Copy the material that follows word for word and omit its pictures.

___

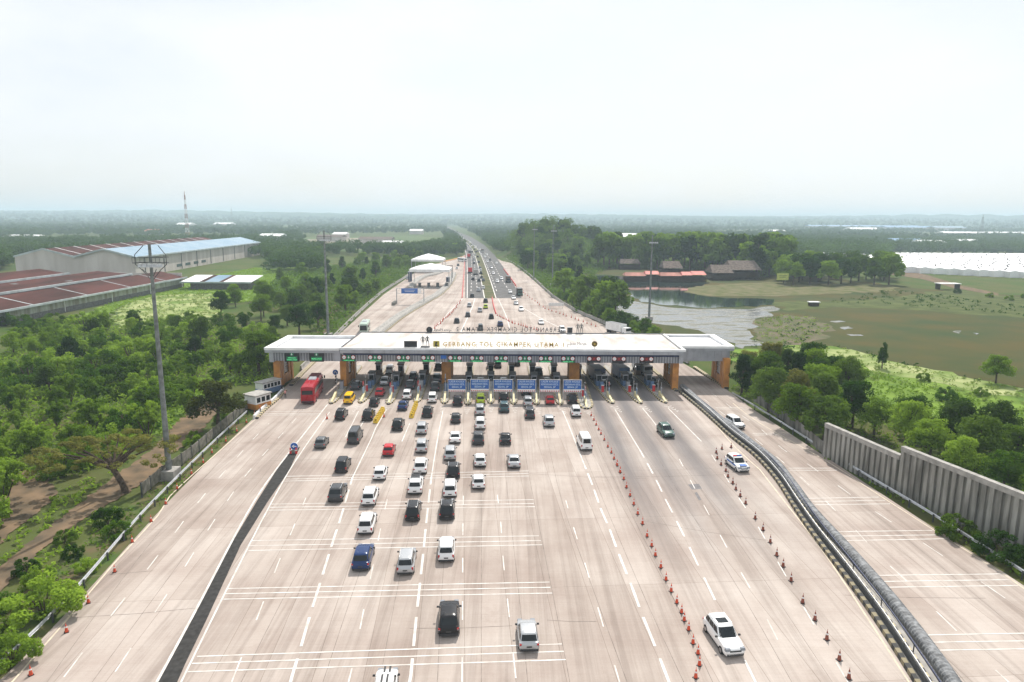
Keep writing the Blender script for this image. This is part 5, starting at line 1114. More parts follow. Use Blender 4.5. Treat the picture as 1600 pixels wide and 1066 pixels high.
mast((1014,500),29.5,'tall light mast standing at the pond edge')
mast((834,436),31,'left one of two far masts in the trees right of the highway',r0=.35)
mast((863,447),31,'right one of two far masts in the trees right of the highway',r0=.35)
def lattice(px,py,h,label,m1,m2,wd=4):
    P=G(px,py); r=root('lattice_tower',P,label,'tower'); n=10
    b=MB()
    for k in range(n):
        z0,z1=h*k/n,h*(k+1)/n; w0=wd*(1-.8*k/n); w1=wd*(1-.8*(k+1)/n); b.use(m1 if k%2 else m2)
        C0=[(-w0,-w0,z0),(w0,-w0,z0),(w0,w0,z0),(-w0,w0,z0)];C1=[(-w1,-w1,z1),(w1,-w1,z1),(w1,w1,z1),(-w1,w1,z1)]
        for i in range(4): b.tube(C0[i],C1[i],.2,n=4); b.tube(C0[i],C1[(i+1)%4],.13,n=4); b.tube(C1[i],C1[(i+1)%4],.13,n=4)
    b.build('lattice',r); b=MB().use(m1); b.tube((0,0,h),(0,0,h+5),.3,n=5); b.build('antenna',r)
lattice(294,378,62,'red and white lattice tower beyond the warehouses',M['farred'],M['farwhite'],2.2)
lattice(1532,372,42,'faint grey lattice tower on the far right plain',M['pole'],M['pole'],4)
lattice(363,352,62,'very faint thin tower on the left horizon',M['pole'],M['pole'],5)
# ================================================================ BUILDINGS
def house_box(r,x0,x1,y0,y1,h,m,name='wall'):
    b=MB().use(m); b.box(((x0+x1)/2,(y0+y1)/2,h/2-.5),(x1-x0,y1-y0,h+1)); return b.build(name,r)
def gable(r,x0,x1,y0,y1,h,rise,m1,m2,over=.8,name='roof'):
    xm=(x0+x1)/2
    for (a,c,m) in ((x0-over,xm,m1),(x1+over,xm,m2)):
        b=MB().use(m); t=.25; za=h-rise*over/(xm-x0)
        V=[(a,y0-over,za),(c,y0-over,h+rise),(c,y1+over,h+rise),(a,y1+over,za)]; b.add(V+[(x,y,z-t) for x,y,z in V],[(0,1,2,3),(7,6,5,4),(0,4,5,1),(2,6,7,3),(0,3,7,4)]); b.build(name,r)
# warehouse A : two gables
r=root('warehouse',(-250,392,0),'big pale warehouse with two gables, one roof slope blue and the other rusty','warehouse',rz=R(3.5))
h=11.6
for k,(x0,x1) in enumerate(((-33,0),(0.0,33))):
    b=MB().use(M['palewall']); b.v=[(x0,0,-1),(x1,0,-1),(x1,0,h),((x0+x1)/2,0,h+4.2),(x0,0,h),(x0,235,-1),(x1,235,-1),(x1,235,h),((x0+x1)/2,235,h+4.2),(x0,235,h)]
    for f in ((0,1,2,3,4),(9,8,7,6,5),(1,6,7,2),(5,0,4,9)): b.face(f)
    b.build('wall',r)
    gable(r,x0,x1,0,235,h+.1,4.3,M['rust'],M['rust'] if k==0 else M['bluesheet'],over=1.2 if k else .2)
b=MB().use(M['white'])
for k in range(12):
    y=10+k*19; b.add([(-33,y,h+.35),(-16.5,y,h+4.65),(-16.5,y+.9,h+4.65),(-33,y+.9,h+.35)],[(0,1,2,3)]); b.add([(0,y,h+.35),(-16.5,y,h+4.65),(-16.5,y+.9,h+4.65),(0,y+.9,h+.35)],[(3,2,1,0)]); b.add([(0,y,h+.35),(16.5,y,h+4.65),(16.5,y+.9,h+4.65),(0,y+.9,h+.35)],[(0,1,2,3)])
b.build('skylight_strips',r)
b=MB().use(M['gutter']); b.box((34.3,117,h-.5),(.5,237,.9)); 
for x0 in (-33,0):
    for s in (0,1):
        a=(x0 if s==0 else x0+33); c=x0+16.5; b.add([(a,-1.3,h-.6),(c,-1.3,h+3.7),(c,-1.3,h+4.7),(a,-1.3,h+.4),(a,-1,h-.6),(c,-1,h+3.7),(c,-1,h+4.7),(a,-1,h+.4)],[(0,1,2,3),(7,6,5,4),(3,2,6,7),(0,4,5,1)])
b.build('fascia',r)
b=MB().use(M['darksteel'])
for k in range(9): b.box((33.1,12+k*26,h/2),(.4,.35,h)); 
b.build('downpipes',r)
for k in range(4): b=MB().use(M['glass2']); b.box((33.05,60+k*14,2.6),(.2,8,1.8)); b.build('window',r)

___

▸ ANSWER TO THE EXERCISE
Keep writing the Blender script for this image. This is part 5, starting at line 1114. More parts follow. Use Blender 4.5. Treat the picture as 1600 pixels wide and 1066 pixels high.
mast((1014,500),29.5,'tall light mast standing at the pond edge')
mast((834,436),31,'left one of two far masts in the trees right of the highway',r0=.35)
mast((863,447),31,'right one of two far masts in the trees right of the highway',r0=.35)
def lattice(px,py,h,label,m1,m2,wd=4):
    P=G(px,py); r=root('lattice_tower',P,label,'tower'); n=10
    b=MB()
    for k in range(n):
        z0,z1=h*k/n,h*(k+1)/n; w0=wd*(1-.8*k/n); w1=wd*(1-.8*(k+1)/n); b.use(m1 if k%2 else m2)
        C0=[(-w0,-w0,z0),(w0,-w0,z0),(w0,w0,z0),(-w0,w0,z0)];C1=[(-w1,-w1,z1),(w1,-w1,z1),(w1,w1,z1),(-w1,w1,z1)]
        for i in range(4): b.tube(C0[i],C1[i],.2,n=4); b.tube(C0[i],C1[(i+1)%4],.13,n=4); b.tube(C1[i],C1[(i+1)%4],.13,n=4)
    b.build('lattice',r); b=MB().use(m1); b.tube((0,0,h),(0,0,h+5),.3,n=5); b.build('antenna',r)
lattice(294,378,62,'red and white lattice tower beyond the warehouses',M['farred'],M['farwhite'],2.2)
lattice(1532,372,42,'faint grey lattice tower on the far right plain',M['pole'],M['pole'],4)
lattice(363,352,62,'very faint thin tower on the left horizon',M['pole'],M['pole'],5)
# ================================================================ BUILDINGS
def house_box(r,x0,x1,y0,y1,h,m,name='wall'):
    b=MB().use(m); b.box(((x0+x1)/2,(y0+y1)/2,h/2-.5),(x1-x0,y1-y0,h+1)); return b.build(name,r)
def gable(r,x0,x1,y0,y1,h,rise,m1,m2,over=.8,name='roof'):
    xm=(x0+x1)/2
    for (a,c,m) in ((x0-over,xm,m1),(x1+over,xm,m2)):
        b=MB().use(m); t=.25; za=h-rise*over/(xm-x0)
        V=[(a,y0-over,za),(c,y0-over,h+rise),(c,y1+over,h+rise),(a,y1+over,za)]; b.add(V+[(x,y,z-t) for x,y,z in V],[(0,1,2,3),(7,6,5,4),(0,4,5,1),(2,6,7,3),(0,3,7,4)]); b.build(name,r)
# warehouse A : two gables
r=root('warehouse',(-250,392,0),'big pale warehouse with two gables, one roof slope blue and the other rusty','warehouse',rz=R(3.5))
h=11.6
for k,(x0,x1) in enumerate(((-33,0),(0.0,33))):
    b=MB().use(M['palewall']); b.v=[(x0,0,-1),(x1,0,-1),(x1,0,h),((x0+x1)/2,0,h+4.2),(x0,0,h),(x0,235,-1),(x1,235,-1),(x1,235,h),((x0+x1)/2,235,h+4.2),(x0,235,h)]
    for f in ((0,1,2,3,4),(9,8,7,6,5),(1,6,7,2),(5,0,4,9)): b.face(f)
    b.build('wall',r)
    gable(r,x0,x1,0,235,h+.1,4.3,M['rust'],M['rust'] if k==0 else M['bluesheet'],over=1.2 if k else .2)
b=MB().use(M['white'])
for k in range(12):
    y=10+k*19; b.add([(-33,y,h+.35),(-16.5,y,h+4.65),(-16.5,y+.9,h+4.65),(-33,y+.9,h+.35)],[(0,1,2,3)]); b.add([(0,y,h+.35),(-16.5,y,h+4.65),(-16.5,y+.9,h+4.65),(0,y+.9,h+.35)],[(3,2,1,0)]); b.add([(0,y,h+.35),(16.5,y,h+4.65),(16.5,y+.9,h+4.65),(0,y+.9,h+.35)],[(0,1,2,3)])
b.build('skylight_strips',r)
b=MB().use(M['gutter']); b.box((34.3,117,h-.5),(.5,237,.9)); 
for x0 in (-33,0):
    for s in (0,1):
        a=(x0 if s==0 else x0+33); c=x0+16.5; b.add([(a,-1.3,h-.6),(c,-1.3,h+3.7),(c,-1.3,h+4.7),(a,-1.3,h+.4),(a,-1,h-.6),(c,-1,h+3.7),(c,-1,h+4.7),(a,-1,h+.4)],[(0,1,2,3),(7,6,5,4),(3,2,6,7),(0,4,5,1)])
b.build('fascia',r)
b=MB().use(M['darksteel'])
for k in range(9): b.box((33.1,12+k*26,h/2),(.4,.35,h)); 
b.build('downpipes',r)
for k in range(4): b=MB().use(M['glass2']); b.box((33.05,60+k*14,2.6),(.2,8,1.8)); b.build('window',r)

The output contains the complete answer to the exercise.